A parte boa é que tudo isso é ofuscado pelo combate, que é um dos pontos mais fortes deste título. Absolutamente qualquer coisa em Going Under pode virar uma arma: vasos, vassouras, computadores, caixas ou qualquer outro item que estiver largado pelo cenário. Não só isso, cada um possui suas próprias características, então além do dano mudar, o ataque em área também muda, alguns são mais pesados que outros e existem aqueles que só podem ser usados à distância.

Graças a essa grande variedade de armas, o jogo exige uma rápida adaptação por parte do jogador, pois elas quebram e não dá para usar a mesma do início ao fim. É claro que, conforme avançamos, os inimigos vão ficando mais fortes, então fazer bom uso das armas é essencial para sobreviver até o final – pois acredite, a dificuldade é um pouquinho amarga e o menor deslize pode custar aquela jogada.

Aquele momento que nem todas as armas do mundo te salvam…

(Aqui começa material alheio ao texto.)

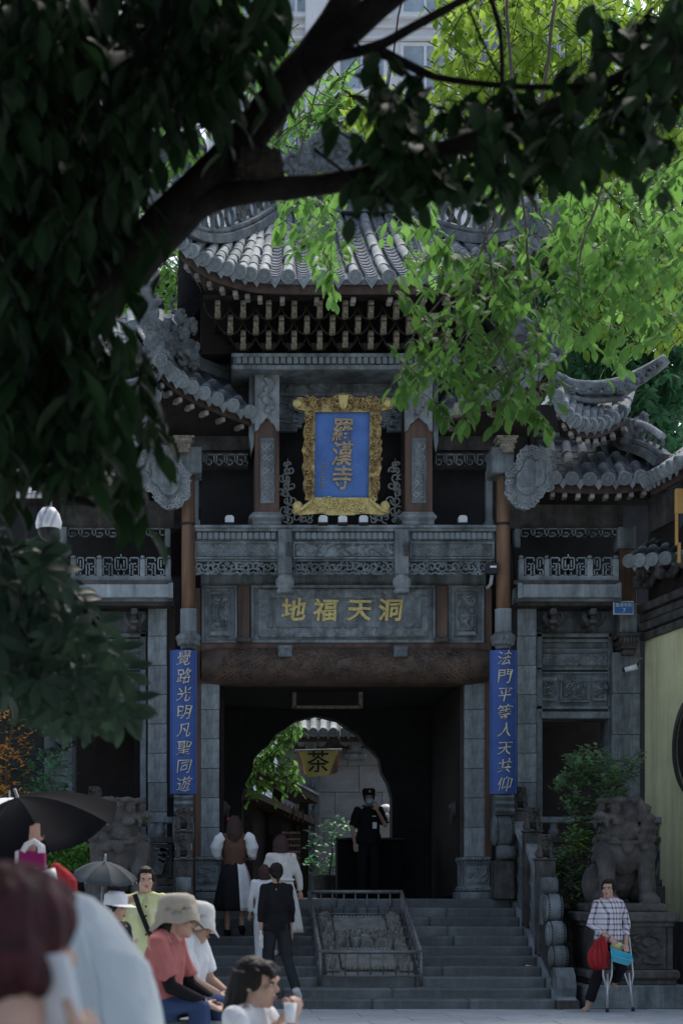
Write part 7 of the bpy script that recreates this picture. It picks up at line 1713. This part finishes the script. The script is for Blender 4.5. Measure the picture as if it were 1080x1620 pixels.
shoots(LD, left2, 95, 5.8, 7.0, .28, 8, 1.0, tg=twg)
shoots(LD, left3, 36, 5.9, 6.9, .26, 7, 1.0, tg=twg)
shoots(LD, left4, 60, 5.5, 7.0, .30, 8, 1.0, tg=twg)
shoots(LD, left5, 24, 5.7, 6.6, .28, 7, 1.1, tg=twg)
for (px, py) in ((205, 600), (232, 640), (205, 740), (240, 690), (225, 780), (240, 330), (225, 390), (245, 640), (200, 770), (420, 110), (445, 40), (335, 180), (370, 165), (180, 520)): shoots(LD, [(px-10, py-14), (px+10, py-14), (px+10, py+14), (px-10, py+14)], 1, 5.7, 6.3, .24, 6, 1.2, tg=twg, out=.5)
nearest = lambda i: i[0].y
def clear_of(L, x0, x1, y0, y1):
    """a natural opening between the sprays, where the camera hangs"""
    L.items = [i for i in L.items if not (x0 < CX + i[0].x/i[0].y*F < x1 and y0 < HY - (i[0].z-CZ)/i[0].y*F < y1)]
clear_of(LD, 35, 118, 745, 870)
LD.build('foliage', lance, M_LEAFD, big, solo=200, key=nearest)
LR = Leaves()
r1_ = [(600, 180), (640, 130), (720, 140), (780, 150), (870, 165), (900, 205), (890, 240), (850, 262), (800, 285), (720, 290), (640, 300), (560, 300), (545, 285), (620, 265)]
r2_ = [(940, 40), (990, 30), (1090, 10), (1090, 250), (1040, 240), (1000, 190), (950, 180), (930, 110)]
r3_ = [(860, 120), (940, 100), (1000, 160), (985, 230), (900, 250), (860, 190)]
shoots(LR, r1_, 58, 5.9, 6.6, .2, 7, .65, tg=twg, hang=.7); shoots(LR, r2_, 30, 5.9, 6.6, .2, 7, .6, tg=twg, hang=.7); shoots(LR, r3_, 15, 5.9, 6.6, .2, 7, .6, tg=twg, hang=.7)
for (px, py) in ((570, 125), (600, 110), (640, 115), (560, 215), (590, 190), (985, 250), (1040, 270), (765, 320), (700, 300)): shoots(LR, [(px-8, py-8), (px+8, py-8), (px+8, py+8), (px-8, py+8)], 1, 6.1, 6.3, .2, 5, .6, tg=twg)
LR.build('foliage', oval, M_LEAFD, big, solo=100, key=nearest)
o = twg.build('twigs', M_BARK, big); tag(o, kind='stuff')
# unseen rest of its crown, added overhead to block sky and darken the foreground
LC = Leaves(); crown_t = [leaf_geo(.34, .16, .2, .2, 'oval')]
for k in range(5200):
    a = rng.uniform(0, 2*pi); r = 5.2*sqrt(rng.random()); x, y, z = -1.6 + r*cos(a), 4.6 + r*1.0*sin(a), rng.uniform(5.6, 8.0) - .05*r*r
    # stay above the camera's view
    if y > .5 and (z-1.4)/y < (1415+70)/F and -.13*y < x < .32*y: continue
    if z < 4.3: continue
    LC.put((x, y, z), Vector((cos(a*7), sin(a*5), rng.uniform(-.8, .1))), UP, rng.uniform(-.5, .5), rng.uniform(.7, 1.3))
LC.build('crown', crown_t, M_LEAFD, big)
g = G()
for k in range(7): a = k*.9; limb(g, [(-1.75, 5.9, 2.8), (-1.7+1.2*cos(a), 5.5+1.2*sin(a), 4.8), (-1.6+3.2*cos(a), 4.8+3.2*sin(a), 6.6)], .12, .03, 8, .05, k) if not (-.2 < cos(a-.9) and sin(a) > -.2) else None
g.build('upper_limbs', M_BARK, big); tag(big.children[-1], kind='stuff')
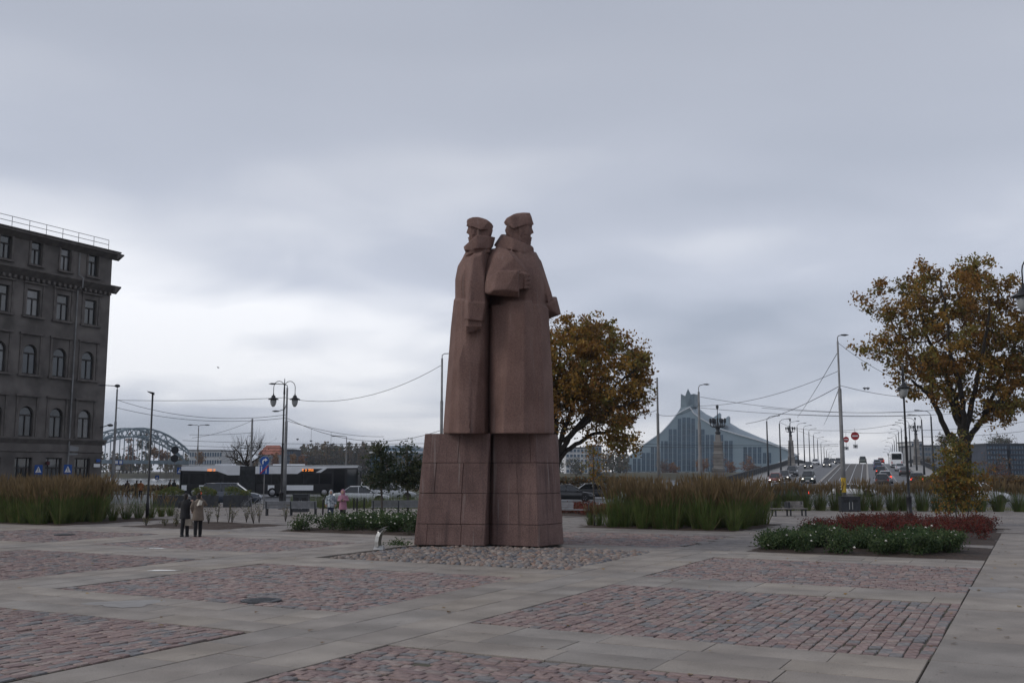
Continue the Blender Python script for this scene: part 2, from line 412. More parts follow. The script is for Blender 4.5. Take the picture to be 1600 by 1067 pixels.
def dup(root, loc, rz=None, label=None, group=None, scale=None):
    def walk(o):
        KIDTAB[o.name] = list(o.children)
        for k in KIDTAB[o.name]: walk(k)
    if root.name not in KIDTAB: walk(root)
    def rec(o, par):
        c = o.copy(); COL.objects.link(c)
        if par is not None: c.parent = par
        for k in KIDTAB[o.name]: rec(k, c)
        return c
    r = rec(root, None); r.location = loc
    if rz is not None: r.rotation_euler = (0, 0, rz)
    if scale: r.scale = scale
    return tag(r, label, None, group)
def bake(o, mods):
    """apply modifiers and give the object the resulting mesh"""
    for t, kw in mods:
        m = o.modifiers.new(t.lower(), t)
        for a, b in kw.items(): setattr(m, a, b)
    dg = bpy.context.evaluated_depsgraph_get(); dg.update()
    me = bpy.data.meshes.new_from_object(o.evaluated_get(dg))
    mats = [q for q in o.data.materials]
    o.modifiers.clear(); old = o.data; o.data = me
    if not me.materials:
        for q in mats: me.materials.append(q)
    bpy.data.meshes.remove(old)
    return o
def structure(name, mb, mats, smooth=False):
    return tag(mb.build(name, mats, None, smooth), None, None, None, 'structure')
def quad(pts): return MB().add(pts, [tuple(range(len(pts)))])
# ================================================================== LARGE STRUCTURE
def poly(pts, z): return [Vector((p[0], p[1], z)) for p in pts]
def sheet(name, pts, z, m): return structure(name, quad(poly(pts, z)), M[m])
RIV0, RIV1 = 137.0, 620.0
def BQ(d, t): return (d * BS + t * BC, d * BC - t * BS)
# near bank ground (one sheet to the river wall), river, far bank
sheet('ground', [BQ(-120, -420), BQ(-120, 420), BQ(RIV0, 700), BQ(RIV0, -700)], -0.14, 'ground')
riv = MB().add(poly([BQ(RIV0 - 3, -1500), BQ(RIV0 - 3, 1500), BQ(RIV1 + 4, 1500), BQ(RIV1 + 4, -1500)], -3.2), [(0, 1, 2, 3)])
structure('river_water', riv, M['water'])
em = MB()
a0, a1 = Vector((*BQ(RIV0, -700), 0)), Vector((*BQ(RIV0, 700), 0))
em.box((Vector((*BQ(RIV0 - 0.5, 0), -2.0))), (1400, 1.0, 3.95), -BA)
structure('embankment_wall', em, M['embank'])
fb = MB()
fb.add(poly([BQ(RIV1, -1500), BQ(RIV1, 1500)], -3.4) + poly([BQ(RIV1 + 5, 1500), BQ(RIV1 + 5, -1500)], 0.8), [(0, 1, 2, 3)])
fb.add(poly([BQ(RIV1 + 5, -1500), BQ(RIV1 + 5, 1500), BQ(1500, 1700), BQ(1500, -1700)], 0.8), [(0, 1, 2, 3)])
structure('far_bank_terrain', fb, M['farbank'])
# boulevard between the square and the river
ROADY0, ROADY1 = 77.0, 113.0
sheet('boulevard_road', [(-150, ROADY0 + 1), (170, ROADY0 - 3), (170, ROADY1 + 2), (-150, ROADY1)], -0.12, 'asphalt')
mk = MB()
for k in range(-22, 30):
    for yy in (84.5, 91.0, 104.0):
        x = k * 6.0
        mk.add(poly([(x, yy), (x + 2.6, yy), (x + 2.6, yy + 0.16), (x, yy + 0.16)], -0.114), [(0, 1, 2, 3)])
mk.add(poly([(-150, 97.4), (170, 96.4), (170, 96.6), (-150, 97.6)], -0.114), [(0, 1, 2, 3)])
structure('road_markings', mk, M['line'])
# kerb on the far side of the boulevard and the promenade pavement behind it
kb = MB()
kb.box((-88, ROADY1 + 0.15, -0.06), (206, 0.3, 0.17)); kb.box((128, ROADY1 + 2.2, -0.06), (140, 0.3, 0.17))
structure('kerb_far', kb, M['kerb'])
def strip(d0, d1, t0, t1, dz0, dz1=None, step=6.0, sides=0.0):
    """a ribbon following the bridge deck between offsets t0 and t1"""
    mb = MB(); n = max(1, int((d1 - d0) / step)); vs = []
    for i in range(n + 1):
        d = d0 + (d1 - d0) * i / n
        vs += [BR(d, t0, dz0), BR(d, t1, dz0 if dz1 is None else dz1)]
        if sides: vs += [BR(d, t0, dz0 - sides), BR(d, t1, dz0 - sides)]
    k = 4 if sides else 2; fs = []
    for i in range(n):
        a, b = i * k, (i + 1) * k
        fs.append((a, a + 1, b + 1, b))
        if sides: fs += [(a + 2, a, b, b + 2), (a + 1, a + 3, b + 3, b + 1), (a + 3, a + 2, b + 2, b + 3)]
    if sides: fs += [(0, 2, 3, 1), (n * k, n * k + 1, n * k + 3, n * k + 2)]
    return mb.add(vs, fs)
BEND = 640.0
structure('bridge_deck', strip(112, BEND, -18.6, 12.0, -0.04, sides=1.5), M['concrete'])
structure('bridge_road', strip(111, BEND, -14.8, 8.0, 0.0), M['asphalt'])
structure('tram_track_bed', strip(111, BEND, -6.4, -0.2, 0.02), M['tram'])
structure('bridge_kerb', strip(113, BEND, -6.75, -6.4, 0.10, sides=0.14), M['kerb'])
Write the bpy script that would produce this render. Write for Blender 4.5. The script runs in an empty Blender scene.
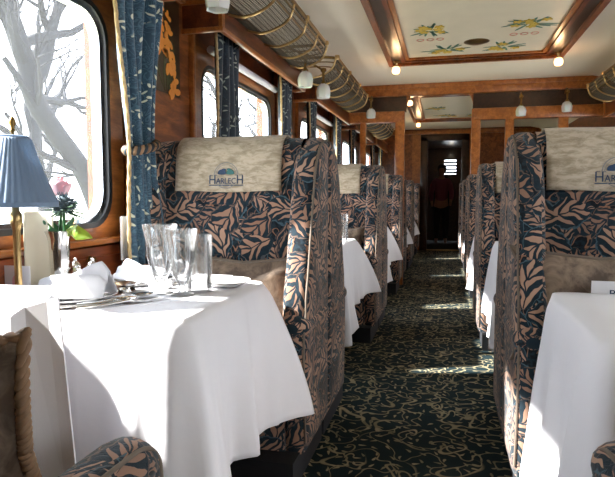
import bpy, bmesh, math, random
from math import sin, cos, pi, sqrt, radians, atan2
from mathutils import Vector, Matrix, Euler
random.seed(7)
SC = bpy.context.scene
COL = SC.collection
# ------------------------------------------------------------------ camera
FPX, VX, VY, EYE = 560.0, 446.0, 196.0, 1.07
_d = Vector((VX-307.5, 238.5-VY, -FPX)).normalized()
_t = atan2(238.5-VY, FPX)
_u = Vector((0, cos(_t), sin(_t)))
_x = _d.cross(_u)
RW = Matrix((_x, _d, _u))            # world = RW @ cam
cd = bpy.data.cameras.new('camera'); cam = bpy.data.objects.new('camera', cd); COL.objects.link(cam)
cd.sensor_width = 36; cd.lens = FPX/615*36; cd.clip_start = .02; cd.clip_end = 500
cam.matrix_world = Matrix.Translation((0, 0, EYE)) @ RW.to_4x4()
SC.camera = cam
cd.dof.use_dof = False
# ------------------------------------------------------------------ world, sun, exposure
w = bpy.data.worlds.new('sky'); SC.world = w; w.use_nodes = True
wn = w.node_tree; wn.nodes.clear()
bg = wn.nodes.new('ShaderNodeBackground'); wo = wn.nodes.new('ShaderNodeOutputWorld')
bg.inputs[0].default_value = (.90, .95, 1.0, 1); bg.inputs[1].default_value = 5.5
wn.links.new(bg.outputs[0], wo.inputs[0])
sl = bpy.data.lights.new('sun', 'SUN'); sun = bpy.data.objects.new('sun', sl); COL.objects.link(sun)
sl.energy = 26; sl.angle = radians(2.0); sl.color = (1, .95, .87)
SUN_DIR = Vector((1.0, .26, -.86)).normalized()
sun.rotation_euler = SUN_DIR.to_track_quat('-Z', 'Y').to_euler()
vs = SC.view_settings
vs.view_transform = 'Standard'; vs.look = 'None'; vs.gamma = 1; vs.use_curve_mapping = False; vs.exposure = 0.35
SC.cycles.use_denoising = True
SC.cycles.max_bounces = 10; SC.cycles.diffuse_bounces = 6; SC.cycles.transparent_max_bounces = 16
SC.cycles.sample_clamp_indirect = 6; SC.cycles.caustics_refractive = False; SC.cycles.caustics_reflective = False

# the coach, in metres
XW, XR = -1.33, 1.81           # inner faces of the side walls
PITCH = 2.13
WIN0 = 1.37                    # first window centre
BULK, ENDW = 6.78, 11.3
CEIL = 2.37

# ------------------------------------------------------------------ node helpers
class G:
    def __init__(s, name):
        s.m = bpy.data.materials.new(name); s.m.use_nodes = True
        s.t = s.m.node_tree; s.b = s.t.nodes['Principled BSDF']
    def n(s, typ, *ins, **kw):
        nd = s.t.nodes.new('ShaderNode'+typ)
        for k, v in kw.items(): setattr(nd, k, v)
        for i, v in enumerate(ins):
            if v is not None: s.set(nd.inputs[i], v)
        return nd
    def set(s, sock, v):
        if isinstance(v, bpy.types.NodeSocket): s.t.links.new(v, sock)
        else:
            if hasattr(sock.default_value, '__len__') and not hasattr(v, '__len__'): v = [v]*len(sock.default_value)
            if hasattr(v, '__len__') and len(sock.default_value) == 4 and len(v) == 3: v = (*v, 1)
            sock.default_value = v
    def ma(s, op, *a): return s.n('Math', *a, operation=op).outputs[0]
    def vm(s, op, *a):
        nd = s.n('VectorMath', operation=op)
        for i, v in enumerate(a): s.set(nd.inputs[i] if not (op == 'SCALE' and i == 1) else nd.inputs['Scale'], v)
        return nd.outputs[0]
    def mix(s, f, a, b):
        nd = s.n('Mix', data_type='RGBA'); s.set(nd.inputs[0], f); s.set(nd.inputs[6], a); s.set(nd.inputs[7], b); return nd.outputs[2]
    def step(s, v, lo, hi):
        nd = s.n('MapRange', v, lo, hi, 0.0, 1.0, interpolation_type='SMOOTHSTEP'); return nd.outputs[0]
    def noise(s, vec, scale, detail=2, rough=.5, dist=0):
        nd = s.n('TexNoise'); s.set(nd.inputs['Vector'], vec); nd.inputs['Scale'].default_value = scale
        nd.inputs['Detail'].default_value = detail; nd.inputs['Roughness'].default_value = rough; nd.inputs['Distortion'].default_value = dist
        return nd
    def uv(s): return s.n('UVMap').outputs[0]
    def obj(s): return s.n('TexCoord').outputs['Object']
    def P(s, **kw):
        for k, v in kw.items(): s.set(s.b.inputs[k.replace('_', ' ')], v)
        return s.m
    def bump(s, h, st=.3, d=.01):
        b = s.n('Bump'); b.inputs['Strength'].default_value = st; b.inputs['Distance'].default_value = d
        s.set(b.inputs['Height'], h); s.set(s.b.inputs['Normal'], b.outputs[0])

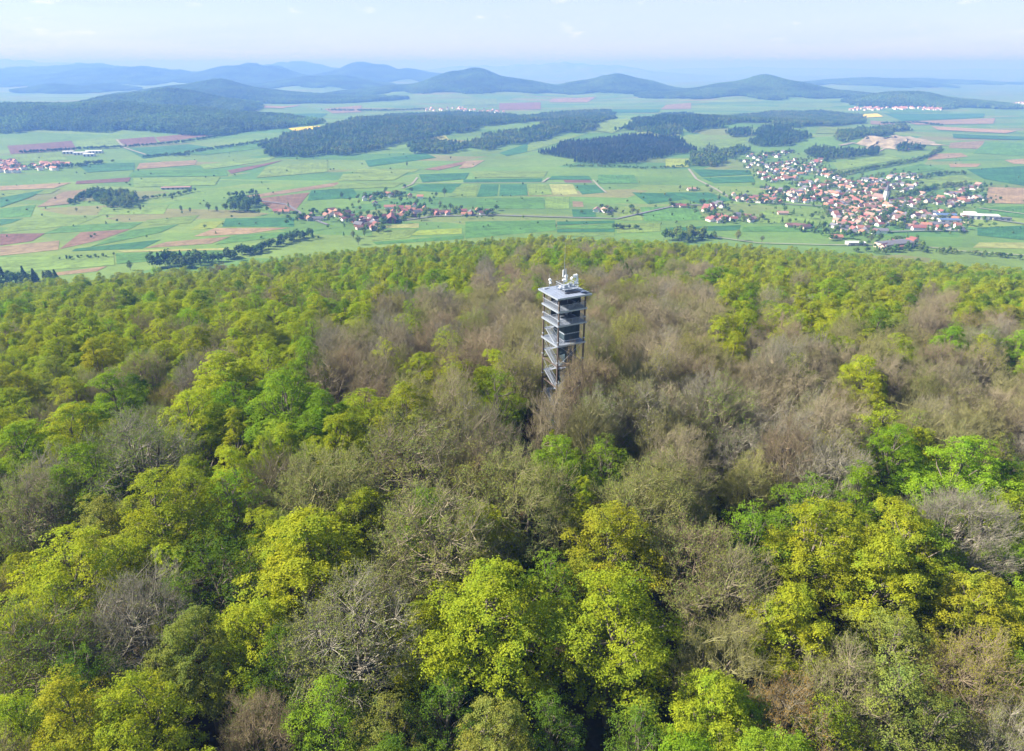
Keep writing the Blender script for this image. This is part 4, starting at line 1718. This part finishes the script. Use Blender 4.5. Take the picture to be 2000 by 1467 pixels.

Pode levar um tempo para conseguir concluir essas três dungeons principais, mas uma vez que você conseguir, não tem muito o que fazer depois. Se for colocar na ponta do lápis, o jogo é curto e peca na variedade de dungeons, mas por outro lado, ele também é infinito e foi feito para jogarmos as mesmas dungeons incontáveis vezes. No final, a campanha acaba sendo o suficiente para nos divertimos naquele mundo antes de começar a ficar enjoativo.

Going Under é aquele tipo de jogo que a gente não espera nada, mas no final saímos com um sorrisão no rosto. Apesar dos pesares no level design e nas mecânicas, tudo nele é incrível e mais do que aparenta ser. Garanto para você que essa será uma das melhores experiências não remuneradas da sua vida.